Some, if they merely read the inside jacket, may think this book is a recycling of The DaVinci Code (2003). It does deal with the same subject matter: Mary Magdalene (MM) and it does deal with conspiracies and secrets and secret codes (MM does seem to lend herself to those; partly because, in the past, a person could be killed for aligning too closely to her supposed history and teachings). But there are many differences. For one, this one is not as suspenseful as the other book. In some ways, it is more like a travelogue of various places where the author visited. And there lies the major difference with the other books: it is really a disguised autobiography.
The first clue is in one of the dedications: “To Mary Magdalene, my muse, my ancestor”

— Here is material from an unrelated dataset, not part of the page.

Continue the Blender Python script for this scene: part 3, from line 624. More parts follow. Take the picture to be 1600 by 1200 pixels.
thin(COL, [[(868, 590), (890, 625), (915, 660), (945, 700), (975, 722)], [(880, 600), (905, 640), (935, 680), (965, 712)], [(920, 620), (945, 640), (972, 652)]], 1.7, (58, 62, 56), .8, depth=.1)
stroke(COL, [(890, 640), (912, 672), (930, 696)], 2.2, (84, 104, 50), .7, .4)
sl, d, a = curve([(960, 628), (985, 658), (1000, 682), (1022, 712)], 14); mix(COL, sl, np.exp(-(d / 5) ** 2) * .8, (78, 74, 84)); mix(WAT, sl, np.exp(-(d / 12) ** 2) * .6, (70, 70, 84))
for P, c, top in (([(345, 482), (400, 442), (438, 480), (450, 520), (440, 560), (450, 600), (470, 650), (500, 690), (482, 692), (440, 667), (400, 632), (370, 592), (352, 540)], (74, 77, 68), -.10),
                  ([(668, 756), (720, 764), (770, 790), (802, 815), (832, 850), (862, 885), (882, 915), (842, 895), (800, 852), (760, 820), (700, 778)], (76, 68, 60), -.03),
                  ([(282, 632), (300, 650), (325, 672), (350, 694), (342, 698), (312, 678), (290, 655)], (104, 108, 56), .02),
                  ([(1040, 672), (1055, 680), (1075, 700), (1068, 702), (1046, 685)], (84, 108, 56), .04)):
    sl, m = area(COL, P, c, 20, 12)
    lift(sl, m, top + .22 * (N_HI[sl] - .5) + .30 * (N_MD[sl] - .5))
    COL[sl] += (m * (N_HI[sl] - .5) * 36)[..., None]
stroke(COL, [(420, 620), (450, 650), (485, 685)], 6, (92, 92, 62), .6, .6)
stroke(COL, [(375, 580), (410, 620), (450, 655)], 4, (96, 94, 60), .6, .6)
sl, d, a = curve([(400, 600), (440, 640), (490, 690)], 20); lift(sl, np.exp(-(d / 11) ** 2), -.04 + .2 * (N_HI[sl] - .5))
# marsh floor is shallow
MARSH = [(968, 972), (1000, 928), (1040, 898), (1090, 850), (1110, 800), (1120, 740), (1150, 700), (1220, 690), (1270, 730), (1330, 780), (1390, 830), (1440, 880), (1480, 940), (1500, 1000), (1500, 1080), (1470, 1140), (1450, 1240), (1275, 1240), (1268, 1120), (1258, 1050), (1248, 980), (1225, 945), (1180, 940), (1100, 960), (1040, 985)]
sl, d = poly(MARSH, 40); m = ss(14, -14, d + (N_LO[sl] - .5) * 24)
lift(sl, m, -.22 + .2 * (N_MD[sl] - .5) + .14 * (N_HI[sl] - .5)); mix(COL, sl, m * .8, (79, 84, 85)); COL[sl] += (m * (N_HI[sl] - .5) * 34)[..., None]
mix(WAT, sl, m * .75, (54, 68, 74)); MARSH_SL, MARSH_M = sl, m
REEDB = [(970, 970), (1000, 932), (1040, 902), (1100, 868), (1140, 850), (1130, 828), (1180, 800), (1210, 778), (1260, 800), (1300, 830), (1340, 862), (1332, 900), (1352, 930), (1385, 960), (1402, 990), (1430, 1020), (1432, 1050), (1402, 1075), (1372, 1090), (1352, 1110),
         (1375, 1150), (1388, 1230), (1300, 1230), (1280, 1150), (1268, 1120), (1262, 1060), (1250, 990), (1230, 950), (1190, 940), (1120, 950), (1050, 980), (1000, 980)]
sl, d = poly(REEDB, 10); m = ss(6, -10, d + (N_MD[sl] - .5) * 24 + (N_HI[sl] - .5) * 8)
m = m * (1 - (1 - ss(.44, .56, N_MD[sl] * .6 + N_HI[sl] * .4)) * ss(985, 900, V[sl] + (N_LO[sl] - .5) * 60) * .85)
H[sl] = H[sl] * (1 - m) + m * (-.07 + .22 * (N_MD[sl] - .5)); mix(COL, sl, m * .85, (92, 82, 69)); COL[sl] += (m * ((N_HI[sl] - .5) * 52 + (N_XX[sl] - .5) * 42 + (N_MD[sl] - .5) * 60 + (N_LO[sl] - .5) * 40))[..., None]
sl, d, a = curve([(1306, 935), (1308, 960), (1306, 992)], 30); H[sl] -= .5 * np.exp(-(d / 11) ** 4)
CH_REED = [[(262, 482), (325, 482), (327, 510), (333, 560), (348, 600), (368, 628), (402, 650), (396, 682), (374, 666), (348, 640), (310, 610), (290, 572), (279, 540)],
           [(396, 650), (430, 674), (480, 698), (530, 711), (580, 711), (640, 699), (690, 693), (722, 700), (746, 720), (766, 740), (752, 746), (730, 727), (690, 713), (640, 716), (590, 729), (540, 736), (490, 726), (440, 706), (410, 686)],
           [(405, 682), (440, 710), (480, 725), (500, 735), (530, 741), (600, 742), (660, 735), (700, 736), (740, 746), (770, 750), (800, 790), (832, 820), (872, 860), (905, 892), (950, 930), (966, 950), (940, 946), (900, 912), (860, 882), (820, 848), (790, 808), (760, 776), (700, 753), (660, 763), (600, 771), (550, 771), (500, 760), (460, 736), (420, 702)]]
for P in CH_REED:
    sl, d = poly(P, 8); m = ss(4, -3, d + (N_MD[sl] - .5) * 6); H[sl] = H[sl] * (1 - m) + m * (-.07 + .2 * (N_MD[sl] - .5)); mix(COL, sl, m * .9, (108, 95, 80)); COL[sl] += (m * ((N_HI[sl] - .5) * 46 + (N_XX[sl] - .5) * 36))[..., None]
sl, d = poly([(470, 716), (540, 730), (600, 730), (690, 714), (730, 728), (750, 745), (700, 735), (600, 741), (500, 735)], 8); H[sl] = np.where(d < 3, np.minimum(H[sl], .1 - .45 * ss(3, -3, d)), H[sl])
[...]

The second clue is in the afterword: McGowan tells us that she did 20 years of research for this book, primarily via folklore because much of the information about MM is not written, but passed on from generation to generation of ancestors and followers. Books can be found and authors killed and the books edited and distorted. Folklore, according to the author, is more reliable and safer for the participants. And McGowan admits that her information was revealed to her only if she kept her sources secret (even today, and that may be because of the descendants of John the Baptist who are out to seek revenge on MM) so, since she cannot have independent confirmation of the data she chose to call this a fictional story so that she could at least get the story out there.
This book goes beyond the basic idea that MM and Yeshua (Jesus) had children. About 2/3 into the story is where the book becomes very fascinating: basically it is a rewrite of the gospel from the point of view of MM. It is very clever with realistic human interactions and explains a great deal that may have been confusing in the original gospels. It also has several surprises (one of which was referenced above: that John the Baptist—the voice in the wilderness, the eater of locusts and honey—had offspring and, um, guess who the mom is? And guess why the progeny of John hate the progeny of Yeshua . . . ?)
This book is the first in a trilogy. The second book is The Book of Love which is about the book written personally by Yeshua. There may be a bit of controversy over that also.